▶ _Stated task_
Which lines run from the first one up to and including the one with "return called if"? Print exactly those.

▶ _Data extract_
****************************************
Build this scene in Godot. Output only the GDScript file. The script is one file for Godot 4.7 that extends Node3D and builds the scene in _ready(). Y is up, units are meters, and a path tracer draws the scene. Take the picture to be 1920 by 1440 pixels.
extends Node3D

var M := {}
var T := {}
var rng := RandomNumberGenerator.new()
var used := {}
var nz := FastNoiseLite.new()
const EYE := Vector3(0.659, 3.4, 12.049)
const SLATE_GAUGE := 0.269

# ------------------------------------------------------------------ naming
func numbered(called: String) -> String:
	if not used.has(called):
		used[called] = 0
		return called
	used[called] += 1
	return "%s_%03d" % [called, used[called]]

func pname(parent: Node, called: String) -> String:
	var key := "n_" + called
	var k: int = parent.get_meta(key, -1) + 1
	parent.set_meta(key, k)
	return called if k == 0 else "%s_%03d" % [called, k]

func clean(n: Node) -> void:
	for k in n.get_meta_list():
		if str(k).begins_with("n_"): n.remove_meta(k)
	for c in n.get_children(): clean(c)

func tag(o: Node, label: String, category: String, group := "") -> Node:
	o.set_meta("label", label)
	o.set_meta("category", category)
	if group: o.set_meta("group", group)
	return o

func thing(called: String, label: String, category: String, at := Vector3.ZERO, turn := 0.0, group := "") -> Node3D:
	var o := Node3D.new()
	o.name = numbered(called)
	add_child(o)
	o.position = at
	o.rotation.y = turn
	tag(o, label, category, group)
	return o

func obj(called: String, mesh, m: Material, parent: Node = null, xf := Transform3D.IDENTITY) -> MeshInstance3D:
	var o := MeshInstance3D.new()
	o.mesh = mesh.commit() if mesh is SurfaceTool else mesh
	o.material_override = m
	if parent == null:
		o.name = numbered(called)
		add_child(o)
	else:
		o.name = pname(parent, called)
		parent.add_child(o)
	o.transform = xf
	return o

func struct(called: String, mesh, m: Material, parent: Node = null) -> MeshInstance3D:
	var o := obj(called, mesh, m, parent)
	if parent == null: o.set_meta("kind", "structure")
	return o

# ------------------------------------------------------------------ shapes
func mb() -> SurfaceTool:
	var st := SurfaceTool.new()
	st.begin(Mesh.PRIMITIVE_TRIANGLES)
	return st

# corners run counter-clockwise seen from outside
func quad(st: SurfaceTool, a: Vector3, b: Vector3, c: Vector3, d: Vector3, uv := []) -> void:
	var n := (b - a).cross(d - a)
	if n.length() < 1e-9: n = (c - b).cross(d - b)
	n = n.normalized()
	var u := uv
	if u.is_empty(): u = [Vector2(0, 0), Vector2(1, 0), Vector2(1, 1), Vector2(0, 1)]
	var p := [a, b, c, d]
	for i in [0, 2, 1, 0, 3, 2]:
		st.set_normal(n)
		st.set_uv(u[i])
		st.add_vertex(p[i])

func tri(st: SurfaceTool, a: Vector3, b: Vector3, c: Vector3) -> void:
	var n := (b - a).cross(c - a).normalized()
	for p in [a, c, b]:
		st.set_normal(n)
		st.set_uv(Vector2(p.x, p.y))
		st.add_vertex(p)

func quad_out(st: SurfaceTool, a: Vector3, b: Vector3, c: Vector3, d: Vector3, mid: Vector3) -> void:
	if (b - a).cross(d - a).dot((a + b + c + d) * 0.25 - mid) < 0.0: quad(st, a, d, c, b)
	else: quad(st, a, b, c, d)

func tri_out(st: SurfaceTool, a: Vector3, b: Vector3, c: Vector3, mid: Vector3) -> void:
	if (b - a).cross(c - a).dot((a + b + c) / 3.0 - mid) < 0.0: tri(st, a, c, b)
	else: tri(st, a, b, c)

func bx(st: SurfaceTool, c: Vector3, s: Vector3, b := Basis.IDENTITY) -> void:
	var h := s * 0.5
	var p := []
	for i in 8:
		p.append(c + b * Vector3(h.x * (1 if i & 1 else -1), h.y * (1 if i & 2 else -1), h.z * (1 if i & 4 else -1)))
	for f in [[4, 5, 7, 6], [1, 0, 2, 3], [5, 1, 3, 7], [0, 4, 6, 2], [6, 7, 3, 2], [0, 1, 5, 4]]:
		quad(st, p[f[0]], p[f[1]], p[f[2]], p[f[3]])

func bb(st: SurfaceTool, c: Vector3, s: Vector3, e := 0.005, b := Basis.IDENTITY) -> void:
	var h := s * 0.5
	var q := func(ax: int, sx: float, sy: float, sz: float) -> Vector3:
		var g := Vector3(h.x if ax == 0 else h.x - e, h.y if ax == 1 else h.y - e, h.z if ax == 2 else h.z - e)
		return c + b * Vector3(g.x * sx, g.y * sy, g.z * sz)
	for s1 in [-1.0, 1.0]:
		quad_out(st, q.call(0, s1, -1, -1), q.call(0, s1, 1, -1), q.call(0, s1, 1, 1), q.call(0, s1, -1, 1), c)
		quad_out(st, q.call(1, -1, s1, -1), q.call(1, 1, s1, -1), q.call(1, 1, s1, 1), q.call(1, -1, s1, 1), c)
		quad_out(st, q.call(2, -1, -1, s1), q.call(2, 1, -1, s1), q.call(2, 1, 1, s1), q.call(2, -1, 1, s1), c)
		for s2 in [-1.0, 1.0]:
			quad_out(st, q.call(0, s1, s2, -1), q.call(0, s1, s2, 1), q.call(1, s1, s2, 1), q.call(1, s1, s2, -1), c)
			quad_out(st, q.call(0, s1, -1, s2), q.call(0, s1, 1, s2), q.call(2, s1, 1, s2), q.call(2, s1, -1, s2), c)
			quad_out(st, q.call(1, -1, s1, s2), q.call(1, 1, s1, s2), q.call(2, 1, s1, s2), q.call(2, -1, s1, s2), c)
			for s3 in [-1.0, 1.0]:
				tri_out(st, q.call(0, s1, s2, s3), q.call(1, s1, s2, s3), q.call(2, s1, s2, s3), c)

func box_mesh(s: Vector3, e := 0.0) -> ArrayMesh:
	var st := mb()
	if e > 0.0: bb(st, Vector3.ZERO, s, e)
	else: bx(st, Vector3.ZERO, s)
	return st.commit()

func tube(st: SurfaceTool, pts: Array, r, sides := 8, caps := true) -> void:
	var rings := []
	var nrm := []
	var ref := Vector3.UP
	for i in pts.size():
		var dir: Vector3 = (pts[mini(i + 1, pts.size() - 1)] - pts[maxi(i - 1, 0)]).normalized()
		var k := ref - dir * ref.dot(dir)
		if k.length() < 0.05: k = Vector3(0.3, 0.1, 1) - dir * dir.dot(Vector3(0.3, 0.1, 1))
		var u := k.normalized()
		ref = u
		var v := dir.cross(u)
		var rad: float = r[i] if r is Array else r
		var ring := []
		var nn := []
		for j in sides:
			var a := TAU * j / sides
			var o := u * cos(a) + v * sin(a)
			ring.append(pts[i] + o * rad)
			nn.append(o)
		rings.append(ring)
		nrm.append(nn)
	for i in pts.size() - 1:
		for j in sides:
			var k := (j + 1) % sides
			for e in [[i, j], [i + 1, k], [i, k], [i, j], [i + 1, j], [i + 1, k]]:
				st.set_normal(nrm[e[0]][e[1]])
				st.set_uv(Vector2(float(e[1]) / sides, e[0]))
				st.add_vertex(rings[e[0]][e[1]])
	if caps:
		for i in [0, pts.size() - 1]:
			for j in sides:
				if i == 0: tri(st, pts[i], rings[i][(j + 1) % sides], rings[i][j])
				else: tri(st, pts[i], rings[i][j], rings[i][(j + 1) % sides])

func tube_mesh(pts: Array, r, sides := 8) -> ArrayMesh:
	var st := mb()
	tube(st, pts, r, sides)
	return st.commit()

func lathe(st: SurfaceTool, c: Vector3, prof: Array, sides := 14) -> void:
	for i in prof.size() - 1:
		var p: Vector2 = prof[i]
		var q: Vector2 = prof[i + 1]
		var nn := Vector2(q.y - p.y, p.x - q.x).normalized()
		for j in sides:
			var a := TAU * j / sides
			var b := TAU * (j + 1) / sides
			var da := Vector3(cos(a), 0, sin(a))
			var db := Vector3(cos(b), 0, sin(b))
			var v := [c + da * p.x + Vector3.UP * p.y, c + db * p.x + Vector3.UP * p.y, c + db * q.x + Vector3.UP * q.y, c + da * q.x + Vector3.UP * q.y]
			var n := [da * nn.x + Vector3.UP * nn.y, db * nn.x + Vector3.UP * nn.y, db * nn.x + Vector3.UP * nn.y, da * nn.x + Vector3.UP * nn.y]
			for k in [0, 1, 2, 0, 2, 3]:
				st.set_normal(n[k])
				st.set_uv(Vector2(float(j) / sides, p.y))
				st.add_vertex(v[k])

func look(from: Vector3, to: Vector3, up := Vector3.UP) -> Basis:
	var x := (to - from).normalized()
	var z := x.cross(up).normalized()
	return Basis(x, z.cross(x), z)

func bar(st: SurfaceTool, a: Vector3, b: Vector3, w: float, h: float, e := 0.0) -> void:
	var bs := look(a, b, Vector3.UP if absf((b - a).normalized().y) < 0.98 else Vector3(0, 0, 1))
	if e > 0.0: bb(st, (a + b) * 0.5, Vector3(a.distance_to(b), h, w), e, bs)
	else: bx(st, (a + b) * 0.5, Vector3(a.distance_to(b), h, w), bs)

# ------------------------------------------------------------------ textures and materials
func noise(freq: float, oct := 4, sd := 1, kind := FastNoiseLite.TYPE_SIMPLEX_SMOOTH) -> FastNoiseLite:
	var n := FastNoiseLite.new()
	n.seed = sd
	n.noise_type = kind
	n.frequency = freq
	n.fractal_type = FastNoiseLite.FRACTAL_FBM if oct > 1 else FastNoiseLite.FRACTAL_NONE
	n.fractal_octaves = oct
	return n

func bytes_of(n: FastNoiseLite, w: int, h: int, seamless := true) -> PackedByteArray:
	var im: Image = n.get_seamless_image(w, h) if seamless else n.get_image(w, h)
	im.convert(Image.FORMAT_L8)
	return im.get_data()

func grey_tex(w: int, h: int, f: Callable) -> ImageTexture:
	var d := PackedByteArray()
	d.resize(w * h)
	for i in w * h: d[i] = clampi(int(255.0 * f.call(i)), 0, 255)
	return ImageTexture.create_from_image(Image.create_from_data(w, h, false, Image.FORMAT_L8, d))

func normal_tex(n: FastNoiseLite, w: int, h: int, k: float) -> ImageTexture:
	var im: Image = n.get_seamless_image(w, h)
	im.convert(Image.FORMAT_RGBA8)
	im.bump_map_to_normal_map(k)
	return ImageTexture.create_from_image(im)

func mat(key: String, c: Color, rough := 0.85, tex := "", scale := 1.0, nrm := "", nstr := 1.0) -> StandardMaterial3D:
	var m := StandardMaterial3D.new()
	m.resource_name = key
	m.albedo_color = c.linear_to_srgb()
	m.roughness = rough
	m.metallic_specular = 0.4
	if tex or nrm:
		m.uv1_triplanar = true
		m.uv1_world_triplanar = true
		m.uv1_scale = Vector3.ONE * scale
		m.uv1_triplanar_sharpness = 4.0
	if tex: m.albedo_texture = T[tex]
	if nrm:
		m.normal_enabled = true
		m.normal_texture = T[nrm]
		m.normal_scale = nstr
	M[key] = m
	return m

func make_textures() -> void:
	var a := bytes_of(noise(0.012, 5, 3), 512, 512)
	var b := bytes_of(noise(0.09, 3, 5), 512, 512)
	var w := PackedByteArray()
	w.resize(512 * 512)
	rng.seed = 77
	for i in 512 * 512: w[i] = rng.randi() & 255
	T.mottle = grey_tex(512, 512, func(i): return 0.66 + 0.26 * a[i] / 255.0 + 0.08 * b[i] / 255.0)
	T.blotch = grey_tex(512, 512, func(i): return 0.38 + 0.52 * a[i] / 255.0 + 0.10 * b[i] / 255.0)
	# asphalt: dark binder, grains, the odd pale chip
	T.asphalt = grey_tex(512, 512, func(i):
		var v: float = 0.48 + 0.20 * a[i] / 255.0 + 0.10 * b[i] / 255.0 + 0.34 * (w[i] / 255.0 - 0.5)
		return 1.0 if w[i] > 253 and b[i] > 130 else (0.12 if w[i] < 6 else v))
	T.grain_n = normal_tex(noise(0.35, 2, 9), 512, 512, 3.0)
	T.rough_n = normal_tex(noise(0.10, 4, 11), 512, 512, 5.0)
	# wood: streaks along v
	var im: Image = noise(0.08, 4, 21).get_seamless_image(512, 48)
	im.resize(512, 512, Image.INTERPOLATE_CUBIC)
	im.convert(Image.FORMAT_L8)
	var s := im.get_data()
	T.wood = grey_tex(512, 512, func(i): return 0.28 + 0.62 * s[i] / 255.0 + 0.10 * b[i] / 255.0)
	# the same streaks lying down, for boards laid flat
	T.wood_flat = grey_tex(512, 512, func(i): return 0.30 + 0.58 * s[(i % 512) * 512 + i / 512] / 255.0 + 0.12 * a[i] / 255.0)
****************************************
▶ _Response to this task_
Build this scene in Godot. Output only the GDScript file. The script is one file for Godot 4.7 that extends Node3D and builds the scene in _ready(). Y is up, units are meters, and a path tracer draws the scene. Take the picture to be 1920 by 1440 pixels.
extends Node3D

var M := {}
var T := {}
var rng := RandomNumberGenerator.new()
var used := {}
var nz := FastNoiseLite.new()
const EYE := Vector3(0.659, 3.4, 12.049)
const SLATE_GAUGE := 0.269

# ------------------------------------------------------------------ naming
func numbered(called: String) -> String:
	if not used.has(called):
		used[called] = 0
		return called
	used[called] += 1
	return "%s_%03d" % [called, used[called]]

func pname(parent: Node, called: String) -> String:
	var key := "n_" + called
	var k: int = parent.get_meta(key, -1) + 1
	parent.set_meta(key, k)
	return called if k == 0 else "%s_%03d" % [called, k]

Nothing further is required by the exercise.